Конечно, Володя это придумал тут же с ходу, чтобы озадачить, он это любил, и ему это ничего не стоило.

Я стала думать, какой же мне взять псевдоним? Почему-то мне хотелось принять фамилию какого-нибудь литератора, уже известную. С детских лет я решила, что буду писательницей, никем другим, только писательницей. Мне представилась подпись "Вера Гаршина", но я тут же подумала, что замахнулась высоковато, и стала ждать, пока подвернется что-нибудь менее обязывающее.
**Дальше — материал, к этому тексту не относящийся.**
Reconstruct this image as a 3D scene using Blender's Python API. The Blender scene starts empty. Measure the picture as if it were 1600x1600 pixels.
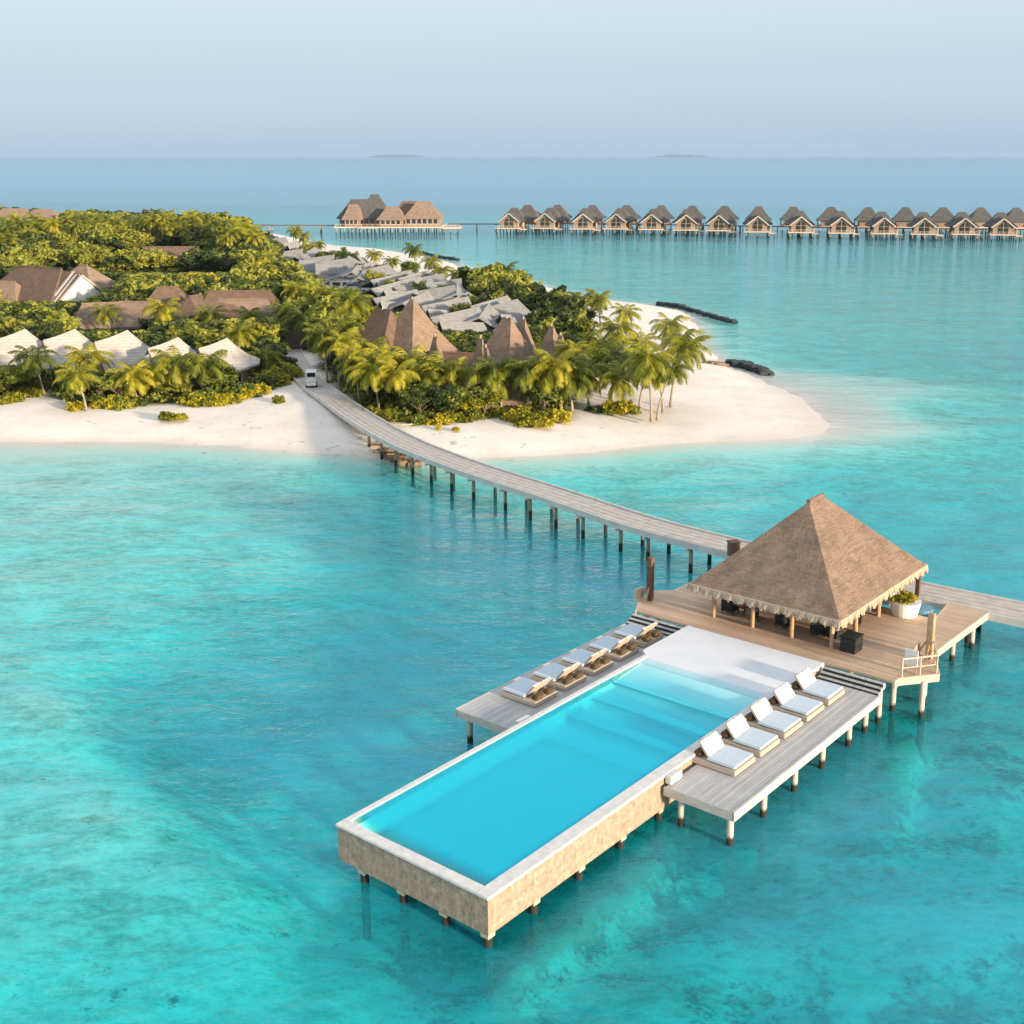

Оно подвернулось. Кажется, в какой-то книге я встретила фамилию Вельтман. Раньше не знала, что был в прошлом веке такой писатель Александр Федорович Вельтман.

Мне почему-то представилось, что подпись Вера Вельтман будет не мещанской и благозвучной.

Володя одобрил.

- Фонетически хорошо, - сказал он, - что имя и фамилия начинаются слогом "Ве".

Я стала помощницей районного организатора рабкоров по Нахичеванскому району и писала для газеты маленькие корреспонденции о нахичеванских заводах и фабриках, подражая Михаилу Вострогину.

Числилась я за отделом рабочей жизни. Моим шефом был завотделом, добрейший и снисходительнейший Миша Соболь, описанный в "Сентиментальном романе" под именем Акопяна.

Вообще, начало журналистского пути Шурки Севастьянова, героя романа, - это начало моего пути. Редакция "Серпа и молота" - это редакция "Трудового Дона", вплоть до уборщицы Ивановны и до балкона с почерневшей железной решеткой. Люди, с которыми я тогда соприкоснулась, почти все описаны в "Сентиментальном романе". Редактор Дробышев - это Виктор Филов.

В противоположность Соболю и Вострогину, которые были довольны моей работой, Виктор Григорьевич меня не очень долюбливал. Я, девчонка, осмелилась с ним поспорить по вопросу о выборности рабкоров.